Police services in Canada, particularly the almost-mythical RCMP, have the utmost respect of the populations they serve, and they work hard to keep it that way, both in doing their jobs, keeping relations with the community as good as possible and the services' total lack of tolerance for misconduct and treatment of their force's image as more important than their individual work.

This question maybe a bit early, but what can we expect of Canada's contributions to early space programs/travel? What sort of participation can we expect pre-ISS? It would be nice if we had our own module as well (on the ISS), not that CanadArm isn't cool enough as it is.

I was thinking Canada would definitely want to be in on the ISS, and one idea I did have is that Canada is going to have rather a problem with the Soufrière Hills volcano once its eruption begins in 1995, and one idea I had was to one the volcanic eruption has stopped use of the island for a launch station might be a good idea, but that's gonna be at least 2017, because of course, the bloody volcano doesn't really wanna stop. :noexpression: Once that starts, launching closer to the equator would be something everyone would appreciate, and it could be a major Canadian contribution to space travel.

As far as a Canadian module, I was thinking Canada might build one of the modules that got cancelled IOTL, perhaps the centrifuge module could be a Canadian piece of the ISS.

I have been thinking about this myself.
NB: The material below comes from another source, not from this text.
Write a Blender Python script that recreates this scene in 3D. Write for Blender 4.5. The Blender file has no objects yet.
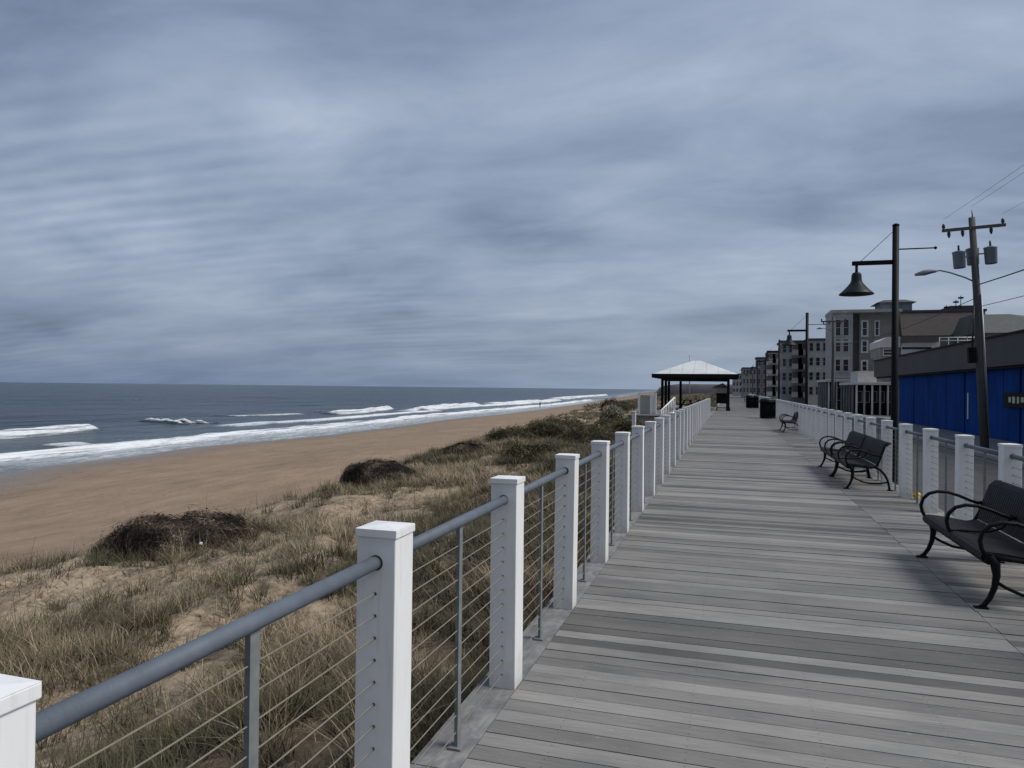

Canada might actually be able to build something on one of its Caribbean islands due to there location near the equator. If Canada does get involved in space flight I suspect it would only be unmanned unless they build either something like the shuttle or a SSTO vehicle.

See above. ;)
 

Ming777

Monthly Donor
Maybe they also make the habitation module that would allow earlier crews of six on the ISS than in OTL.
 
This is a true no-apocalypse-in-this-universe Superpower Canada, with bombers, aircraft carriers, a quite sizable land army, domestic arms industries and nuclear weapons mounted on cruise missiles. (It just seems to me like nuclear-armed standoff cruise missiles seem more up Canada's alley than ICBMs or SSBNs.) This Canada by TTL's modern day has a population of 80-85 million, pretty much has the Caribbean as its home lake along with the Great Lakes, is truly culturally and ethnically diverse (though some things are shared among everyone....) and prosperous to a point almost beyond meaning - a total GDP bigger than Germany, and trillions in the bank in the federal and provincial funds (which also makes a number of companies not based in Canada (including General Motors, General Electric, Boeing, Rolls-Royce Orenda, Royal Dutch Shell, Archer Daniels Midland and Continental, among others, pay attention to the demands of stock holders in various levels of Canadian government, which usually means keeping operations in Canada), a highly-valued currency and an infrastructure which is rather overbuilt but which reduces pollution, makes travel for business or pleasure easy. Canadians have one of the world's highest standards of living, and one of the world's most-successful education systems and a very-highly-advanced healthcare system works to keep it that way.
:hushedface:
 
Maybe they also make the habitation module that would allow earlier crews of six on the ISS than in OTL.

That was an idea. I also had the idea of a Canadarm and a maintenance module for the ISS to allow those on the station to make repairs on their own if it is necessary. I don't think Canada has the resources to make their own spacecraft big enough to lift pieces for the ISS (at least not until the future, hint, hint....) but they certainly can pay for a shuttle flight, and this Canada most certainly has launched satellites for both civilian and military purposes.

With glowing hearts we see thee rise a true North strong and free!


It gets better than that, even. How you will soon see, but you can be assured its going to be huge and spectacular. :)
 

Ming777

Monthly Donor
Another thing that may have changed is how the Civil Right Movement in the States progressed. Civil Rights Leaders might point out how much better people of colour are treated north of the Border, including Montreal's welcome and support of Jackie Robinson during his time with the Montreal Royals, how well the predominantly black Carribean Provinces are treated and invested in after joining Confederation.